Con la virtualizzazione e il cloud arriva l’era dell’utility computing

Il modello di pricing si avvicinerà a quello del pay per use

Spiega Alessandro Perilli, analista indipendente specializzato sui mercati della virtualizzazione e della sicurezza informatica e fondatore di virtualization.info: «I server virtuali possono essere creati, spostati, modificati durante l’operatività e possono, essi stessi, modificarsi automaticamente in funzione delle mutevoli esigenze di business. Si virtualizza il desktop per centralizzare il sistema operativo e le applicazioni e favorire una gestione semplice ed efficiente. Si virtualizza l’uso delle risorse in termini di elaborazione, ridistribuendo il carico su più processori o parti dello stesso. Lo storage non solo viene mascherato nella sua dipendenza tra collocazione fisica e disponibilità di capacità, ma diventa possibile gestire in modo indifferenziato sistemi differenti come quelli a disco e quelli a nastro magnetico in tutte le loro differenti varianti tecnologiche. Per questo le scelte a disposizione degli amministratori, gestire e allocare lo spazio su disco, sono sempre più numerose e varie».

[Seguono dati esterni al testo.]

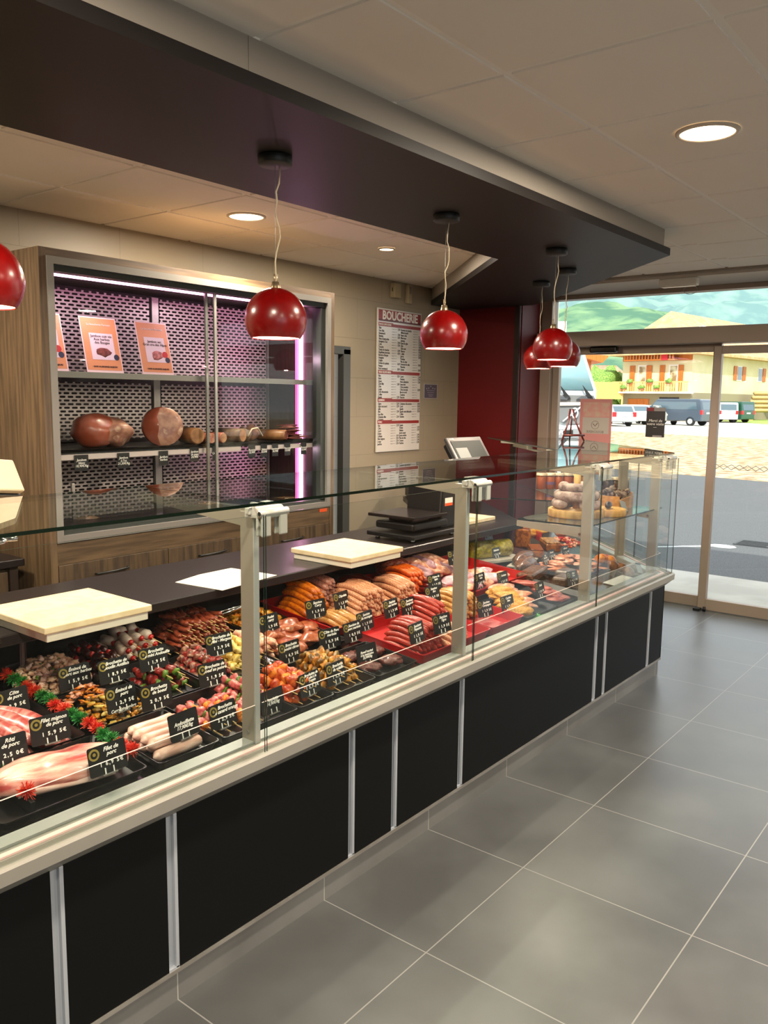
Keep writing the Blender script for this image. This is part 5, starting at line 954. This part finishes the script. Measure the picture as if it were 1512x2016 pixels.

Il gradiente virtuale oltrepassa così il livello di sistema, per diventare virtualizzazione a livello di architetture, secondo una modalità di cloud computing, in cui le infrastrutture on demand rendono l’offerta ubiqua e sempre disponibile. In sintesi, le piattaforme informatiche in modalità cloud, arrivando a includere storage, backup, data replication, data protection, security e via dicendo, evitano alle aziende di sostenere ingenti costi infrastrutturali per l’acquisto, la manutenzione, il supporto e/o l’aggiornamento delle stesse infrastrutture informatiche. Sulla base dei modelli di computing, propri di questi nuovi tipi di servizi, a livello infrastrutturale il fatto di poggiare su nuvole di computer che agiscono come se fossero un tutt’uno, consente di assegnare a ogni singola applicazione software e/o servizio Web delle risorse di elaborazione on demand in maniera altamente scalabile. Di conseguenza, il modello di pricing si avvicinerà a quello del pay per use: ciò che realmente si paga on the cloud, infatti, è ciò che davvero si consuma.

Per questo Perilli preconizza un nuovo modello infrastrutturale, battezzandolo “liquid computing”, in cui potranno coesistere diverse architetture virtuali, una dentro l’altra, che prolifereranno come una serie di dominii sempre nuovi, che arriveranno ad abbracciare persino la dimensione mobile. L’evoluzione degli hypervisor, infatti, consentirà di virtualizzare qualsiasi tipo di realtà informatica, contribuendo alla sostenibilità del business. «Considerato che l’80% dei processi aziendali in media è abilitato dall’It – puntualizza Simone Molteni, responsabile del progetto Impatto Zero di LifeGate -, andando dalle catene di montaggio, con una media pari al 65%, per arrivare al finance che raggiunge il 100%, è chiaro come la virtualizzazione e il cloud computing rappresentino un approccio capace di fare la differenza». Insomma, nel prossimo futuro, virtualizzazione e cloud computing diventeranno uno standard de facto.